Another document presented as evidence is the January 2017 “Intelligence Community Assessment,” the disingenuously named work of a small group of people, hand-picked by the Obama administration’s DNI and chiefs of the CIA, FBI and NSA – all of whom, except for the NSA, have since been implicated in what seems to be a campaign to spy on Trump, delegitimize his presidency, and have him impeached.

The Senate report also quotes testimonies from Obama aides such as Ben Rhodes – helpfully redacted of course – Gen. Philip Breedlove, the NATO commander who tried to set off a war with Russia; professional “Russian bot” hunters like Clint Watts and Thomas Rid; and NATO's “Strategic Communications Center of Excellence.”

The best part, however, has to be the reliance on New Knowledge, presented as “a cybersecurity company dedicated to protecting the public sphere from disinformation attacks.” In reality, New Knowledge was exposed by the New York Times as the outfit that actually ran bots and disinformation operations during the 2017 Alabama special election for the US Senate, targeting Republican candidate Roy Moore on behalf of Democrats – while blaming Russia!

In an internal memo, New Knowledge executives boasted how they “orchestrated an elaborate 'false flag' operation that planted the idea that the Moore campaign was amplified on social media by a Russian botnet.”

The other TAG, led by British academics and researchers, found that the activity of ‘Russian trolls’ increased after the election – by 238 percent on Instagram, 59 percent on Facebook, 52 percent on Twitter, and 84 percent on YouTube. So it was influencing elections… retroactively?

Left unsaid was that the absolute quantity of "Russian" posts was minuscule, a proverbial drop in the bucket compared to the billions of social media posts generated and consumed by the US electorate during the campaign.

These are the people who “significantly informed the Committee's understanding of Russia's social media-predicated attack against our democracy,” as this week’s report puts it.

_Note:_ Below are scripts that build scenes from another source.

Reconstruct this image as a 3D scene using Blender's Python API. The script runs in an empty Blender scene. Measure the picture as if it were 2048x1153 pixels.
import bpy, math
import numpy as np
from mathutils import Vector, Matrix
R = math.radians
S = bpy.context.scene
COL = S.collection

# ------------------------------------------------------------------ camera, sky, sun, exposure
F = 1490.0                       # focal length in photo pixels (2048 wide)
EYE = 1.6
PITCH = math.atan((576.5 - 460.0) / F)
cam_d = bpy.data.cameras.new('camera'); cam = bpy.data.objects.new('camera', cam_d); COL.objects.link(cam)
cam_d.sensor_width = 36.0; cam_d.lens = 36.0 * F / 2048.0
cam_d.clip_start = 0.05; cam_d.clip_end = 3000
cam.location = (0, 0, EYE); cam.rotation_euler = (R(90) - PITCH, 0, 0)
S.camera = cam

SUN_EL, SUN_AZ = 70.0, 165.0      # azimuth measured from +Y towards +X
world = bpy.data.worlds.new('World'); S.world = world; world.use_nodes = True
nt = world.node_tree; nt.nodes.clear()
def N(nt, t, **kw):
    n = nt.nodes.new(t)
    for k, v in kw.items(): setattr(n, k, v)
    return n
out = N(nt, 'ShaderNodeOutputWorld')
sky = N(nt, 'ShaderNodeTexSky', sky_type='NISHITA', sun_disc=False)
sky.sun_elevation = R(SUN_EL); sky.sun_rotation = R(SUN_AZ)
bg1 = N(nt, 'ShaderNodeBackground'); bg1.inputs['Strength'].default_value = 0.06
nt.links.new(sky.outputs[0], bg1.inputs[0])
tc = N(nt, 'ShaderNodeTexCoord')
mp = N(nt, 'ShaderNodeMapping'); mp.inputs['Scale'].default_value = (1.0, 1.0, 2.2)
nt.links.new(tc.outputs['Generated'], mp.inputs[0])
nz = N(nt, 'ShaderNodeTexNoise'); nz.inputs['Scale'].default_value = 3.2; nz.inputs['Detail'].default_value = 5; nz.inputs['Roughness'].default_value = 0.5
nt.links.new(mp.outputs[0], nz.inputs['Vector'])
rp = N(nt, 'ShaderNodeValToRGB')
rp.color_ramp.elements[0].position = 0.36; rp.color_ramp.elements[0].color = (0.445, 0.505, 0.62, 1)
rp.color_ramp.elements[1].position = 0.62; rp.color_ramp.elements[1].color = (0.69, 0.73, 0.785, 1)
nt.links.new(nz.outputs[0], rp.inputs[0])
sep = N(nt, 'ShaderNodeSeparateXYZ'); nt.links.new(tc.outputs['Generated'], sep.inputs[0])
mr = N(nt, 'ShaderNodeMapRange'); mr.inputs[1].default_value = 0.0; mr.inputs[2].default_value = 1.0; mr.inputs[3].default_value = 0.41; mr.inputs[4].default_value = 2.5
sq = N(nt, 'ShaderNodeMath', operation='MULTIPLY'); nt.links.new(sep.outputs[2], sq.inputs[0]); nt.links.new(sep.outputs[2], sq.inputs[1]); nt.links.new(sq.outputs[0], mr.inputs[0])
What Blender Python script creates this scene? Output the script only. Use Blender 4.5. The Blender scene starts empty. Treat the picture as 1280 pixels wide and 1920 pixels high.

Ever since Hillary Clinton blamed “Russian hackers” for the revelations of corruption within the DNC in July 2016, the Washington establishment has been eager to blame Moscow for all the ills of the US political system, real or imagined. The Senate Intelligence Committee’s report seems to be nothing more than an attempt to reheat the long-cold corpse of a conspiracy that should have been buried with the Mueller Report and allowed to rest in peace.